[Scene modeling code data]
— begin —
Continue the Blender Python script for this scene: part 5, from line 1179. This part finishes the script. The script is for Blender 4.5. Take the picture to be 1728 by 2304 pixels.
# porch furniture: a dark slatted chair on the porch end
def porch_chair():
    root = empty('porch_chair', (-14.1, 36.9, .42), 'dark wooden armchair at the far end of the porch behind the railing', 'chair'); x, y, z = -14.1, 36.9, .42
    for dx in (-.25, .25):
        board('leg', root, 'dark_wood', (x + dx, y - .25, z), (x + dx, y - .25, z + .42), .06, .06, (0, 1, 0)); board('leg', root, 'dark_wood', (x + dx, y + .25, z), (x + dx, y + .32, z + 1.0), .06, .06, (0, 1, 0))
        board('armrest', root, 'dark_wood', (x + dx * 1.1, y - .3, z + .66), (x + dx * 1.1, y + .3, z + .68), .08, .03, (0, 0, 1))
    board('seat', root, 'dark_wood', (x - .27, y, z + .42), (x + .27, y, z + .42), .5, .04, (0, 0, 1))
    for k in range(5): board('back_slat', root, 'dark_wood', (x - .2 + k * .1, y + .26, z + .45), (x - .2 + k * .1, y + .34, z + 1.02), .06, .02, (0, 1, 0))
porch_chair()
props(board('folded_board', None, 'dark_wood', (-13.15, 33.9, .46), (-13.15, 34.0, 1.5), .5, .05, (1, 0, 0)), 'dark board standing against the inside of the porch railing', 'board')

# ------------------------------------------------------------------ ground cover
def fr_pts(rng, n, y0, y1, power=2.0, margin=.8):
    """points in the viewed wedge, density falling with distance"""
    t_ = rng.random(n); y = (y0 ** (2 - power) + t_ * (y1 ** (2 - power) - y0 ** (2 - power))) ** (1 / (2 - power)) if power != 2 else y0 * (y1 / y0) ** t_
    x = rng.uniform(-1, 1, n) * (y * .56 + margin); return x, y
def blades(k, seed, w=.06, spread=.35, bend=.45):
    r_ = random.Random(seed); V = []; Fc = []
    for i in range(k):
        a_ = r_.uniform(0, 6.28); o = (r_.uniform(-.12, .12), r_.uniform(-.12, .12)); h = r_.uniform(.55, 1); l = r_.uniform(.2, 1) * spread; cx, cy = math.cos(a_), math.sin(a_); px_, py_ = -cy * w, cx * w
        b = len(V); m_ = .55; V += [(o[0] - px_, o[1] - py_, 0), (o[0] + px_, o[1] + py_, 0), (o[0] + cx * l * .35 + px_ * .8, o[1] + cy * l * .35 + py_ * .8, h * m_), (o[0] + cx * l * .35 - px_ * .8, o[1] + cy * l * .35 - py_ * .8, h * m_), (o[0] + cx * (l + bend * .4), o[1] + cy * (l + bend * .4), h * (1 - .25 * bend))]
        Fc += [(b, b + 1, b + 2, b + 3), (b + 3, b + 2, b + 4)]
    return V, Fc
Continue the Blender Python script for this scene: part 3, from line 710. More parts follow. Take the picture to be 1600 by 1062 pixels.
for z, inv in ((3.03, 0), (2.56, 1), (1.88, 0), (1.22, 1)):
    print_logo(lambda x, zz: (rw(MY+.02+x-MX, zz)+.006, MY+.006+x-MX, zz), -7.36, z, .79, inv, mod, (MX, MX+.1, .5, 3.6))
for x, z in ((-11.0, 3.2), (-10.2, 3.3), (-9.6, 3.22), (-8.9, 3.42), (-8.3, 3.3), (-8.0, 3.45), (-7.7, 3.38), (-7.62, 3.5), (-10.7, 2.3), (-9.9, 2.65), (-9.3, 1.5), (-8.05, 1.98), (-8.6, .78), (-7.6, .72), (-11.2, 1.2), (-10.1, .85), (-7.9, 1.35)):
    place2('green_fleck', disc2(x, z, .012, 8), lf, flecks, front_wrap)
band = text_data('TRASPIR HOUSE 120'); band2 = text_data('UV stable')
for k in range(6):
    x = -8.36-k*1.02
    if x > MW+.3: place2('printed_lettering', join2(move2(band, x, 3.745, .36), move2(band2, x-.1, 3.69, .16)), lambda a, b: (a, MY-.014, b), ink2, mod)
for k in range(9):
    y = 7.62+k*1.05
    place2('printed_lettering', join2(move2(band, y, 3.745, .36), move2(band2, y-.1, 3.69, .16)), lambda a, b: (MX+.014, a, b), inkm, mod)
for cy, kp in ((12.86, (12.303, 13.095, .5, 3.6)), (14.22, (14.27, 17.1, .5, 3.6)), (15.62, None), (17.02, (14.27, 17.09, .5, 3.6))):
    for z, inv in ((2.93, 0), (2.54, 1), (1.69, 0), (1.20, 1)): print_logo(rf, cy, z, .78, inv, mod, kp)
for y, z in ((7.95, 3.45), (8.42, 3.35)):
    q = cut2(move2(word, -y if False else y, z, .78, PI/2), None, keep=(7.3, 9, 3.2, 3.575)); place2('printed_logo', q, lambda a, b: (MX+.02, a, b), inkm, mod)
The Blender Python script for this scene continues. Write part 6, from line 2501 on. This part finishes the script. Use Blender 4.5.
— end —
§ **What the task requires**: Set down all of the data above, word for word.

§ **Answer for the task**:
Continue the Blender Python script for this scene: part 5, from line 1179. This part finishes the script. The script is for Blender 4.5. Take the picture to be 1728 by 2304 pixels.
# porch furniture: a dark slatted chair on the porch end
def porch_chair():
    root = empty('porch_chair', (-14.1, 36.9, .42), 'dark wooden armchair at the far end of the porch behind the railing', 'chair'); x, y, z = -14.1, 36.9, .42
    for dx in (-.25, .25):
        board('leg', root, 'dark_wood', (x + dx, y - .25, z), (x + dx, y - .25, z + .42), .06, .06, (0, 1, 0)); board('leg', root, 'dark_wood', (x + dx, y + .25, z), (x + dx, y + .32, z + 1.0), .06, .06, (0, 1, 0))
        board('armrest', root, 'dark_wood', (x + dx * 1.1, y - .3, z + .66), (x + dx * 1.1, y + .3, z + .68), .08, .03, (0, 0, 1))
    board('seat', root, 'dark_wood', (x - .27, y, z + .42), (x + .27, y, z + .42), .5, .04, (0, 0, 1))
    for k in range(5): board('back_slat', root, 'dark_wood', (x - .2 + k * .1, y + .26, z + .45), (x - .2 + k * .1, y + .34, z + 1.02), .06, .02, (0, 1, 0))
porch_chair()
props(board('folded_board', None, 'dark_wood', (-13.15, 33.9, .46), (-13.15, 34.0, 1.5), .5, .05, (1, 0, 0)), 'dark board standing against the inside of the porch railing', 'board')

# ------------------------------------------------------------------ ground cover
def fr_pts(rng, n, y0, y1, power=2.0, margin=.8):
    """points in the viewed wedge, density falling with distance"""
    t_ = rng.random(n); y = (y0 ** (2 - power) + t_ * (y1 ** (2 - power) - y0 ** (2 - power))) ** (1 / (2 - power)) if power != 2 else y0 * (y1 / y0) ** t_
    x = rng.uniform(-1, 1, n) * (y * .56 + margin); return x, y
def blades(k, seed, w=.06, spread=.35, bend=.45):
    r_ = random.Random(seed); V = []; Fc = []
    for i in range(k):
        a_ = r_.uniform(0, 6.28); o = (r_.uniform(-.12, .12), r_.uniform(-.12, .12)); h = r_.uniform(.55, 1); l = r_.uniform(.2, 1) * spread; cx, cy = math.cos(a_), math.sin(a_); px_, py_ = -cy * w, cx * w
        b = len(V); m_ = .55; V += [(o[0] - px_, o[1] - py_, 0), (o[0] + px_, o[1] + py_, 0), (o[0] + cx * l * .35 + px_ * .8, o[1] + cy * l * .35 + py_ * .8, h * m_), (o[0] + cx * l * .35 - px_ * .8, o[1] + cy * l * .35 - py_ * .8, h * m_), (o[0] + cx * (l + bend * .4), o[1] + cy * (l + bend * .4), h * (1 - .25 * bend))]
        Fc += [(b, b + 1, b + 2, b + 3), (b + 3, b + 2, b + 4)]
    return V, Fc
Continue the Blender Python script for this scene: part 3, from line 710. More parts follow. Take the picture to be 1600 by 1062 pixels.
for z, inv in ((3.03, 0), (2.56, 1), (1.88, 0), (1.22, 1)):
    print_logo(lambda x, zz: (rw(MY+.02+x-MX, zz)+.006, MY+.006+x-MX, zz), -7.36, z, .79, inv, mod, (MX, MX+.1, .5, 3.6))
for x, z in ((-11.0, 3.2), (-10.2, 3.3), (-9.6, 3.22), (-8.9, 3.42), (-8.3, 3.3), (-8.0, 3.45), (-7.7, 3.38), (-7.62, 3.5), (-10.7, 2.3), (-9.9, 2.65), (-9.3, 1.5), (-8.05, 1.98), (-8.6, .78), (-7.6, .72), (-11.2, 1.2), (-10.1, .85), (-7.9, 1.35)):
    place2('green_fleck', disc2(x, z, .012, 8), lf, flecks, front_wrap)
band = text_data('TRASPIR HOUSE 120'); band2 = text_data('UV stable')
for k in range(6):
    x = -8.36-k*1.02
    if x > MW+.3: place2('printed_lettering', join2(move2(band, x, 3.745, .36), move2(band2, x-.1, 3.69, .16)), lambda a, b: (a, MY-.014, b), ink2, mod)
for k in range(9):
    y = 7.62+k*1.05
    place2('printed_lettering', join2(move2(band, y, 3.745, .36), move2(band2, y-.1, 3.69, .16)), lambda a, b: (MX+.014, a, b), inkm, mod)
for cy, kp in ((12.86, (12.303, 13.095, .5, 3.6)), (14.22, (14.27, 17.1, .5, 3.6)), (15.62, None), (17.02, (14.27, 17.09, .5, 3.6))):
    for z, inv in ((2.93, 0), (2.54, 1), (1.69, 0), (1.20, 1)): print_logo(rf, cy, z, .78, inv, mod, kp)
for y, z in ((7.95, 3.45), (8.42, 3.35)):
    q = cut2(move2(word, -y if False else y, z, .78, PI/2), None, keep=(7.3, 9, 3.2, 3.575)); place2('printed_logo', q, lambda a, b: (MX+.02, a, b), inkm, mod)
The Blender Python script for this scene continues. Write part 6, from line 2501 on. This part finishes the script. Use Blender 4.5.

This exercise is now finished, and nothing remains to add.